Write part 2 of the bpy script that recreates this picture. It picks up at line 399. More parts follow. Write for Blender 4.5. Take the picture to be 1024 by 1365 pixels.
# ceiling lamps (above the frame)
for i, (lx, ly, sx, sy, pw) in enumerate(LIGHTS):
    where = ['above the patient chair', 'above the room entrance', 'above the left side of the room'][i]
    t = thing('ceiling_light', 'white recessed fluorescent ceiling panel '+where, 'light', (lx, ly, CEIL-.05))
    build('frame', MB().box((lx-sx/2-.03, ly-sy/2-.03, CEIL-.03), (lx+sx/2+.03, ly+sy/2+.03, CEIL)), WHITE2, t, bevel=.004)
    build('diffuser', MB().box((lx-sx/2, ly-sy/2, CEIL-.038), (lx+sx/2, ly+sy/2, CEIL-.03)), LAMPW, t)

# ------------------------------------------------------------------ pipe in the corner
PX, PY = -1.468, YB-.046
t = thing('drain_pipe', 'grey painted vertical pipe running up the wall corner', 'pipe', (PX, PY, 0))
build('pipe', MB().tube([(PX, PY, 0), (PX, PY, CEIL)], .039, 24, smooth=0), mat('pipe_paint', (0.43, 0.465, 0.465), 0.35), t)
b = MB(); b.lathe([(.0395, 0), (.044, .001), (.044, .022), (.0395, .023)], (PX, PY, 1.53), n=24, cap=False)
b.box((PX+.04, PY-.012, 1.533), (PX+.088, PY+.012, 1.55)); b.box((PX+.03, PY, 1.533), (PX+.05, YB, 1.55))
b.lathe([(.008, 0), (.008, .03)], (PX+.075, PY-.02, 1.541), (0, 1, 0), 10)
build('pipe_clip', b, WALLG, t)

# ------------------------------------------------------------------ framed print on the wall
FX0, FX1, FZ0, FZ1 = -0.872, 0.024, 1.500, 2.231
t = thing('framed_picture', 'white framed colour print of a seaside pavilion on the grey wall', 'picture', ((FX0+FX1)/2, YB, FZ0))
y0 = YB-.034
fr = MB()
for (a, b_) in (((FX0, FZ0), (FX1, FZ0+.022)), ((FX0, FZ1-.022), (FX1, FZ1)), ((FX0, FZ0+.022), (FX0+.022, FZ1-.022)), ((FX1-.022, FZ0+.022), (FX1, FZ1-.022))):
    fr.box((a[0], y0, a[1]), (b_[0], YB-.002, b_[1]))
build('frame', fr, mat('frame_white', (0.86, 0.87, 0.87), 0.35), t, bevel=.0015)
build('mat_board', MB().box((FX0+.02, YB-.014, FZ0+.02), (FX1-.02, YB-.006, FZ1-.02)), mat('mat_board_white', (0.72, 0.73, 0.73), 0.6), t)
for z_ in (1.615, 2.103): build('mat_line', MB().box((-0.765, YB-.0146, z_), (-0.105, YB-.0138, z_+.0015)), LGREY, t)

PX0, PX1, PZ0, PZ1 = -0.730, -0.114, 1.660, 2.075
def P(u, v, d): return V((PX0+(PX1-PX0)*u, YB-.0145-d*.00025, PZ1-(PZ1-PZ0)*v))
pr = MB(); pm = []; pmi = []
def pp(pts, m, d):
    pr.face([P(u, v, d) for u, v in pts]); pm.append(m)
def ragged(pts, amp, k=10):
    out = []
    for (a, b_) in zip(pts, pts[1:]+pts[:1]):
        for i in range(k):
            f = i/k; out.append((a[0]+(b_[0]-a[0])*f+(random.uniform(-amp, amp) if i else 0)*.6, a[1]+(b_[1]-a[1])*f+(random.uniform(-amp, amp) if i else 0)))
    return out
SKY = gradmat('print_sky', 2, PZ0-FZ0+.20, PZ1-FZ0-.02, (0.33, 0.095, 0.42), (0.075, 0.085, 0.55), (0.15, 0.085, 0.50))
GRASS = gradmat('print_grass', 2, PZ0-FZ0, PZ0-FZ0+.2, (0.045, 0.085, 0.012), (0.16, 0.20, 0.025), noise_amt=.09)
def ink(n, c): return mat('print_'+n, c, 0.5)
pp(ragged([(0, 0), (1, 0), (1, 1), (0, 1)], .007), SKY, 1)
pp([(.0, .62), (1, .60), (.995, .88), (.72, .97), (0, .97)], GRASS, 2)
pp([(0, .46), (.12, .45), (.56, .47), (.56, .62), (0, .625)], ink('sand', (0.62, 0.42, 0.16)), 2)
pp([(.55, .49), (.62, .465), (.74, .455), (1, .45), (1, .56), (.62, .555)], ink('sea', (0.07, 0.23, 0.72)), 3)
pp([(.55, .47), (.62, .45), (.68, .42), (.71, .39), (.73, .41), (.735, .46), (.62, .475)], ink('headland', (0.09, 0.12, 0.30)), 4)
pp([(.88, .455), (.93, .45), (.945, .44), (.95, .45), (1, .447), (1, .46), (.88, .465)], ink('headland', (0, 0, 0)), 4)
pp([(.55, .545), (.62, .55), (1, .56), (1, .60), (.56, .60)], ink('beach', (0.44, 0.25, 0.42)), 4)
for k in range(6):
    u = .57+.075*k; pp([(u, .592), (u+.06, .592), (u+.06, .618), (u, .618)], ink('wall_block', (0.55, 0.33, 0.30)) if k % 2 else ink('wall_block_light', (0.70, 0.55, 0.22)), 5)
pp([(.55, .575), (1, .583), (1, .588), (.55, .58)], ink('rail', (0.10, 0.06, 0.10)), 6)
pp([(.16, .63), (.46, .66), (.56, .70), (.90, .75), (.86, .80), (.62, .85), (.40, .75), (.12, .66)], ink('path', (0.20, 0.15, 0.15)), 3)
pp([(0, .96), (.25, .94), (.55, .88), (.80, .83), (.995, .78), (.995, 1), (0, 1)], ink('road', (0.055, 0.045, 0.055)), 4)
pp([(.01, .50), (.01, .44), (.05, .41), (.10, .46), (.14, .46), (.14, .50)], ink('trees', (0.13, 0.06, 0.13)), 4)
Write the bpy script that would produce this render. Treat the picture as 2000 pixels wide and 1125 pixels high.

Challenge:
Every line containing the string "script" must be listed.

The reply:
Write part 2 of the bpy script that recreates this picture. It picks up at line 399. More parts follow. Write for Blender 4.5. Take the picture to be 1024 by 1365 pixels.
Write the bpy script that would produce this render. Treat the picture as 2000 pixels wide and 1125 pixels high.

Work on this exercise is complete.